* Task description *
Beginning with the first line of the data below, extract each line up to and including the one containing "R = math.radians". Copy them exactly and add nothing.

* Data lines *
· · · · ·

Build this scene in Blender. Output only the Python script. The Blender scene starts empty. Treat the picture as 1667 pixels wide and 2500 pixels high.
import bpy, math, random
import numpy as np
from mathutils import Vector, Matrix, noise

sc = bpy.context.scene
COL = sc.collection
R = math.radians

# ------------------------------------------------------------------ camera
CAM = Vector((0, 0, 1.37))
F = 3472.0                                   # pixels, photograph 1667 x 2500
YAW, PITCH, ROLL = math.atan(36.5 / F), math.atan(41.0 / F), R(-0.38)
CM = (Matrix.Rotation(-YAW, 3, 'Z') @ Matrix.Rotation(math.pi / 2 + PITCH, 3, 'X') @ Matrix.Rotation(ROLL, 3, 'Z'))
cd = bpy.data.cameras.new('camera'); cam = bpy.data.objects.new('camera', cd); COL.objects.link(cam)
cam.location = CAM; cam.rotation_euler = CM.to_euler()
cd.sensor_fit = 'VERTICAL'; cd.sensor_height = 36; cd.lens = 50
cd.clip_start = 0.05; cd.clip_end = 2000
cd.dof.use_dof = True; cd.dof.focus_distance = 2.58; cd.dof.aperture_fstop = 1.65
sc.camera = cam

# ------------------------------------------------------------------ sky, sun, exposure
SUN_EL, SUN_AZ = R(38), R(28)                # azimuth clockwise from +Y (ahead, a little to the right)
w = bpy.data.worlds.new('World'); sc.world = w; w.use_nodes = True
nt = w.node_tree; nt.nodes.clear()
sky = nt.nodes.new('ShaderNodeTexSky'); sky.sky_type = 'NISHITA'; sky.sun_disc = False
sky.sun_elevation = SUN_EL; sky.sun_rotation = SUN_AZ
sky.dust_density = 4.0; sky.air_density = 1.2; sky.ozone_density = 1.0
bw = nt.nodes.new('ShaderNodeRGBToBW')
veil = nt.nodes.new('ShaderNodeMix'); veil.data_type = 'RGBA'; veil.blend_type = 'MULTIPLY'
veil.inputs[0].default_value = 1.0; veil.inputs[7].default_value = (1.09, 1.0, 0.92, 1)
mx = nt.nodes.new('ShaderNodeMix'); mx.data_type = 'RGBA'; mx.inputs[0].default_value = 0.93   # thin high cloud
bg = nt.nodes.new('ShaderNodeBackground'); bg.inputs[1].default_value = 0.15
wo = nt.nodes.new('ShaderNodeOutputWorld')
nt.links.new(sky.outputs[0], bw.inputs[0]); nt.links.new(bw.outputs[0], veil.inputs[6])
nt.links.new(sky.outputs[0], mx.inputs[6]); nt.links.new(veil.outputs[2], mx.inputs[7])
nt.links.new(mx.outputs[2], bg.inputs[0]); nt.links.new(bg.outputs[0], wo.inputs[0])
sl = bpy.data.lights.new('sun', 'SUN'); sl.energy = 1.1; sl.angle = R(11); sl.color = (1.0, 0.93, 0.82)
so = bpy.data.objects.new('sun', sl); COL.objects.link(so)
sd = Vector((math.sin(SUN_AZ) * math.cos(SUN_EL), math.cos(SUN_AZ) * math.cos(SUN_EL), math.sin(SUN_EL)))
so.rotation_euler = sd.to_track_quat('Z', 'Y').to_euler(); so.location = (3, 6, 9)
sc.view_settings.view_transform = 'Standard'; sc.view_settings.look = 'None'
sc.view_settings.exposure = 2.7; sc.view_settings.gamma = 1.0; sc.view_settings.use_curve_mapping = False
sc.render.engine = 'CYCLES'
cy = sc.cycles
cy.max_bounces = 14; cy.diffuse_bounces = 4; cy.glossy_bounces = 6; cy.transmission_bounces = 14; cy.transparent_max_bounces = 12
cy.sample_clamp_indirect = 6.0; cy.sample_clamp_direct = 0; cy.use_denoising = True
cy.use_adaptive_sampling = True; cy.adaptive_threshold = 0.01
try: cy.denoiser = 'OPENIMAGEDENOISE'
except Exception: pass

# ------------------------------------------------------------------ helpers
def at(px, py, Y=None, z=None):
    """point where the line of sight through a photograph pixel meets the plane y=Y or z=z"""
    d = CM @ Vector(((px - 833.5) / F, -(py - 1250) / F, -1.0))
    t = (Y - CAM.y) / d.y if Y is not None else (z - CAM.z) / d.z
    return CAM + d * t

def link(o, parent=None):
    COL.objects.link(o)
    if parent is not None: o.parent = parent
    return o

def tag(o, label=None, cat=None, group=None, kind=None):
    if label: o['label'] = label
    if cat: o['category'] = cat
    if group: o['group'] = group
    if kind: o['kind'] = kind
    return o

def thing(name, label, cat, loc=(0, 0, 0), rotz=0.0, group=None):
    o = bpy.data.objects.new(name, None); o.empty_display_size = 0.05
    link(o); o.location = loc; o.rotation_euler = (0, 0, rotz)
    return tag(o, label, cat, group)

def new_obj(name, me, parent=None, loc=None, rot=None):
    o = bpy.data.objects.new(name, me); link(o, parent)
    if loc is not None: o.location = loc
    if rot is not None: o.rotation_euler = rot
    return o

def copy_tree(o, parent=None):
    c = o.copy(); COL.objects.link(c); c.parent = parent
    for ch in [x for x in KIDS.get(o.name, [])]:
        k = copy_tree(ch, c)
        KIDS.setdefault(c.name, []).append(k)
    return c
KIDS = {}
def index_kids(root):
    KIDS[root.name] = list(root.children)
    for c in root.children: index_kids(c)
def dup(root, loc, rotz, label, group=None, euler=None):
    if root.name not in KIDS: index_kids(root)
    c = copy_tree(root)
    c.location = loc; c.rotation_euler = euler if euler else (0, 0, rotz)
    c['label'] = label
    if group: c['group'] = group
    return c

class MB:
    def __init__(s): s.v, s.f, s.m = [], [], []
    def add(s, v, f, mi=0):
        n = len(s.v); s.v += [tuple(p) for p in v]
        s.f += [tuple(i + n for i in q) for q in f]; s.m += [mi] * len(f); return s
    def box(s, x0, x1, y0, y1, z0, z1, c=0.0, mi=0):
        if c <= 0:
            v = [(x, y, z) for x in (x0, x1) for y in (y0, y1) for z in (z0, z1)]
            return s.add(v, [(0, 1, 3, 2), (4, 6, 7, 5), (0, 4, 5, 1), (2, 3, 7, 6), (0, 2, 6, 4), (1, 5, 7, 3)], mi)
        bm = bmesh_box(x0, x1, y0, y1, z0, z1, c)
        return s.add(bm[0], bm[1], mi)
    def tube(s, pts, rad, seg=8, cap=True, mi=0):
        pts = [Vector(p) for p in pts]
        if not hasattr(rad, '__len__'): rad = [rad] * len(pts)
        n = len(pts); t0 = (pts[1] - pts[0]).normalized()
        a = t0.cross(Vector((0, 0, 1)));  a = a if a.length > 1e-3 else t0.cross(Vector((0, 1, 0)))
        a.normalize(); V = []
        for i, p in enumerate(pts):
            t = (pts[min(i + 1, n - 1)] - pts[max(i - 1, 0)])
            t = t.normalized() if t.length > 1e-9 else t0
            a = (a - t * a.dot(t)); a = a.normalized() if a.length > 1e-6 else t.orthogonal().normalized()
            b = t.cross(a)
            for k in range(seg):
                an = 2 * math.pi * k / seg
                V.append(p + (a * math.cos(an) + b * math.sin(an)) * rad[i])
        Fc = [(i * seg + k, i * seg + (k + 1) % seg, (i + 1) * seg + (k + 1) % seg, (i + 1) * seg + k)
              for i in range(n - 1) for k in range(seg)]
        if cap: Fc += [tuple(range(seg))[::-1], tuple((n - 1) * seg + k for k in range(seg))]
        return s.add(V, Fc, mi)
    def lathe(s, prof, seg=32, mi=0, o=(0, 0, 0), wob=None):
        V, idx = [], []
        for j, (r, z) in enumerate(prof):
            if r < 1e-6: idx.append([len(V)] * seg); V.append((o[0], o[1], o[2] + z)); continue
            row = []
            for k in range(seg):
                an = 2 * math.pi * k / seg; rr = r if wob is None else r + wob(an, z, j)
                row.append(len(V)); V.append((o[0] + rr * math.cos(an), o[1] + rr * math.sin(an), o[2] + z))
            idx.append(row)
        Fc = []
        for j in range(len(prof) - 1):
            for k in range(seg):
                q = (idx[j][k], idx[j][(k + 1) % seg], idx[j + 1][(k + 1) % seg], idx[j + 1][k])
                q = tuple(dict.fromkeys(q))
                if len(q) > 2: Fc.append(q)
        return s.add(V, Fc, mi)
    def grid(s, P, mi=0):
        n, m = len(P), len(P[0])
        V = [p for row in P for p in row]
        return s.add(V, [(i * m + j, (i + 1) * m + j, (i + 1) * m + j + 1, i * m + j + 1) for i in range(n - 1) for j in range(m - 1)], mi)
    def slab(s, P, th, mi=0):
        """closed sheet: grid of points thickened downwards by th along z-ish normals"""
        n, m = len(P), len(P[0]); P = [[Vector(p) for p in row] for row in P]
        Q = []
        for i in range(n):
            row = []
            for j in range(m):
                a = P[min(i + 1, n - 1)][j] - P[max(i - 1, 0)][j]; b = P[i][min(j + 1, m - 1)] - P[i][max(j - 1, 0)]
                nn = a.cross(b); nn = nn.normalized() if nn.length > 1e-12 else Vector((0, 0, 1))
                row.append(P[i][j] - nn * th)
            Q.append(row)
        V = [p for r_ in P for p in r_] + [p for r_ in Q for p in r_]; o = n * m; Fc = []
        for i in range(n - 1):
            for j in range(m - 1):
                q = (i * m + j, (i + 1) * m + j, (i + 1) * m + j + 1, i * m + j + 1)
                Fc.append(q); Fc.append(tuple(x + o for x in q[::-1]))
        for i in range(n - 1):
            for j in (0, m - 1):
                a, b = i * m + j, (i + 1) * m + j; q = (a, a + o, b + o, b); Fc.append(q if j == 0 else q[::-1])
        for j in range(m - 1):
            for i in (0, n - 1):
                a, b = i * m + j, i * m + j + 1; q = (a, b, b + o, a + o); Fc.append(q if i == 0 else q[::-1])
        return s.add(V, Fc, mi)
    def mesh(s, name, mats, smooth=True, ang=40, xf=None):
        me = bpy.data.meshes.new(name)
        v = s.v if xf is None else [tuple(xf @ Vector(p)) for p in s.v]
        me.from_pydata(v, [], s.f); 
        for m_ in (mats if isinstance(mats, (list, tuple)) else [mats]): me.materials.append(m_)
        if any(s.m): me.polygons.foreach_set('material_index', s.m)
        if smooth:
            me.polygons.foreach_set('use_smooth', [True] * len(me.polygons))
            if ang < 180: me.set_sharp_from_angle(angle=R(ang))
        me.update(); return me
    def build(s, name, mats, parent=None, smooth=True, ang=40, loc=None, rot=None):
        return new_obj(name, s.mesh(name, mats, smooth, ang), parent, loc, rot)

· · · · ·

* Finished task *
Build this scene in Blender. Output only the Python script. The Blender scene starts empty. Treat the picture as 1667 pixels wide and 2500 pixels high.
import bpy, math, random
import numpy as np
from mathutils import Vector, Matrix, noise

sc = bpy.context.scene
COL = sc.collection
R = math.radians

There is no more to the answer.